Automating Glass Bottle Manufacture
Michael J. Owens in 1903 invented the first
commercially successful, fully automatic bottle-making machine in 1903 in
Toledo, then a world glass manufacturing center. The machine could produce
13,000 bottles a day and made glass containers cheap enough for foods,
beverages, and other household products. It also ended child labor in the glass
industry, since teams of young boys had been employed to make glass bottles by
hand, and helped to establish Toledo as "the Glass Capital of the World."

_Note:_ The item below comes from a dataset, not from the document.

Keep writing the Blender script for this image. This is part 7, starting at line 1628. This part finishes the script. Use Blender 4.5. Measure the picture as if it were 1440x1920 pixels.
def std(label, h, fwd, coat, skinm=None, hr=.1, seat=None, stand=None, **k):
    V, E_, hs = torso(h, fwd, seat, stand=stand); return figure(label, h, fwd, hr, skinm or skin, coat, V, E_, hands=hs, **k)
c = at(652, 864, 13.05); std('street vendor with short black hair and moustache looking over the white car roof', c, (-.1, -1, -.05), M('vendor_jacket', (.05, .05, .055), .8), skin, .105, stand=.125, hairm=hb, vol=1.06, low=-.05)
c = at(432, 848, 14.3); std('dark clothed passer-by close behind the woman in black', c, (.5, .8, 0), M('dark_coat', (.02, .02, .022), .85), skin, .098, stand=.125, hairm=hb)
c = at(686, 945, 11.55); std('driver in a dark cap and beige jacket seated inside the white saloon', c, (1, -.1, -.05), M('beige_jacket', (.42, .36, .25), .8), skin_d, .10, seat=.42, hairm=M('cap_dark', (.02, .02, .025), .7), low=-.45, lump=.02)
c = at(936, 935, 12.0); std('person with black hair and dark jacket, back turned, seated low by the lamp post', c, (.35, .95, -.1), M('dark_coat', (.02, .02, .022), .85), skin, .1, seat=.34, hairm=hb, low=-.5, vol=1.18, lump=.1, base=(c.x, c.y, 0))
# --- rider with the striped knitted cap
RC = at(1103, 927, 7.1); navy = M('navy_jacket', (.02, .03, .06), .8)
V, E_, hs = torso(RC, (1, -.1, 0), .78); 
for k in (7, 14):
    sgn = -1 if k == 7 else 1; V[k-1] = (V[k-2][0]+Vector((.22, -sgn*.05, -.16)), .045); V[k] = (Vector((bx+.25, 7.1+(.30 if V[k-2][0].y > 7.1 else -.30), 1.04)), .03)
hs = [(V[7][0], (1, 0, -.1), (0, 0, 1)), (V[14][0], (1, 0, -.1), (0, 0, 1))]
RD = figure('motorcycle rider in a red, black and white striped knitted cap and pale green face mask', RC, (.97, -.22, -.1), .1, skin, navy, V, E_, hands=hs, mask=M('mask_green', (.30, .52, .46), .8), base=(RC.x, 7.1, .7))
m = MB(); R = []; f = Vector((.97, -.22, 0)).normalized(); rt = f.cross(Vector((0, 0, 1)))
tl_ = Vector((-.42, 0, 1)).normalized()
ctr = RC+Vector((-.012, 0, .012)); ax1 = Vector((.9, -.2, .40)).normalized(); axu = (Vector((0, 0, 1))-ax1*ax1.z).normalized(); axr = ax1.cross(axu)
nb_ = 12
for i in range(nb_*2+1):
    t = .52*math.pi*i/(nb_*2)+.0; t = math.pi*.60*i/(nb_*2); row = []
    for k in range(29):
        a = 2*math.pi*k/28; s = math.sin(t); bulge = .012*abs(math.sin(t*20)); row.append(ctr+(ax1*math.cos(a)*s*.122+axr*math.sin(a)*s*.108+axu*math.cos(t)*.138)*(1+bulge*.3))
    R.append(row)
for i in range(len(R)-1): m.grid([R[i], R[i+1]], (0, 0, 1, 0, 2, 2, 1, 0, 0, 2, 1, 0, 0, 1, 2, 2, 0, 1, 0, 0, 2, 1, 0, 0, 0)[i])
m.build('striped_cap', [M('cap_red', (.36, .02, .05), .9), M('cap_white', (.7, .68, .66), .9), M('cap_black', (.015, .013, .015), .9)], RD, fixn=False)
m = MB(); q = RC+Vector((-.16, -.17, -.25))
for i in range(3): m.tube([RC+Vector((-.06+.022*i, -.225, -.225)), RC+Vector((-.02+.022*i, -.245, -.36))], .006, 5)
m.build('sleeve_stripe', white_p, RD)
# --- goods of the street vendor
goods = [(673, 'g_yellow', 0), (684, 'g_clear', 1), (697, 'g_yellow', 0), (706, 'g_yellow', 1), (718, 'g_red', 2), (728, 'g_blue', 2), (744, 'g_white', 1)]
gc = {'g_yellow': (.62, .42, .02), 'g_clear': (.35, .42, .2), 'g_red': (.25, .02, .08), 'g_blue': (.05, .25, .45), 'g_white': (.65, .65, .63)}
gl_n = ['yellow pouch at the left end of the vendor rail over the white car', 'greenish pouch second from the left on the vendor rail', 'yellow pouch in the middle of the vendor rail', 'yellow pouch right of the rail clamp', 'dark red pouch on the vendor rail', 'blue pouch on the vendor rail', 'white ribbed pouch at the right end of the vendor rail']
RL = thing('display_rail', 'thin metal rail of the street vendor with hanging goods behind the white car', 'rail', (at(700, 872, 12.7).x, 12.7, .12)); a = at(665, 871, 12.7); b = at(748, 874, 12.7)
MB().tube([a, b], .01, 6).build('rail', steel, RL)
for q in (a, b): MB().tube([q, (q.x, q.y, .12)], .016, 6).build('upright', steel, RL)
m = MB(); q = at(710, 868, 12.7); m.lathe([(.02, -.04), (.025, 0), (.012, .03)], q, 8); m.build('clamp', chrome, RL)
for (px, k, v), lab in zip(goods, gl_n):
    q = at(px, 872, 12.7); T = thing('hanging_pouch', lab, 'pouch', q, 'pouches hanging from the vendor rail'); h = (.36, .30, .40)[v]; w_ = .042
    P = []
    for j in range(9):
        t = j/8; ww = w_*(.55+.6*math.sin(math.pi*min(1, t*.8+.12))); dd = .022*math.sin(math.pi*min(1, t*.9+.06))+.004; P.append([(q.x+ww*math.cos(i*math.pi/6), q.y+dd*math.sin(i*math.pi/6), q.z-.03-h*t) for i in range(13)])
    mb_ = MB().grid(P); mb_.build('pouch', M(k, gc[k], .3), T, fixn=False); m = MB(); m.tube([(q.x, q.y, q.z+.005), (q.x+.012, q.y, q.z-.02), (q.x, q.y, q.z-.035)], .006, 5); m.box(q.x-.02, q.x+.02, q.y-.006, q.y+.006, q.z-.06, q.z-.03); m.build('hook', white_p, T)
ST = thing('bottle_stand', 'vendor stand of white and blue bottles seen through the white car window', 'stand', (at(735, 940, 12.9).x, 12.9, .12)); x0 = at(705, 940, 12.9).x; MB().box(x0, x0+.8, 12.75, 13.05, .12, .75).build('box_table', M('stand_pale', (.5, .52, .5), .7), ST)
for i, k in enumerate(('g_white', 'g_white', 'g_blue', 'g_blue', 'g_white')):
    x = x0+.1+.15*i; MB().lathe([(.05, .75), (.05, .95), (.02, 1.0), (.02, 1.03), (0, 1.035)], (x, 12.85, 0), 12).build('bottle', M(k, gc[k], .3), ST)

Owens came from a hard working family. His father was a coal miner, and he
himself began working at the early age of ten in a glass factory in Wheeling,
WV. He knew all too well the hardships of a small child working in the heat and
rough environment of glass furnaces. Over the next twenty years, he moved up
through the factory and ultimately became a skilled glassblower.
In 1888 he moved to Toledo, OH and began a glassblowing career at Libbey. There
he developed a bottle machine that automated the bottle making process and
virtually eliminated child labor in the glass industry. The project was financed
by Edward D. Libbey (1854-1925) and executed with the aid of engineers William
Boch, C. William Schwenzfeier, and Richard LaFrance. Through automating the
glass blowing process, glass bottles and jars became less expensive to produce
and were used for more and more applications.
Owens Community College in Toledo, Ohio is also named after Michael Owens. He is
also the "Owens" in Owens-Illinois, Owens Corning and Libbey-Owens-Ford.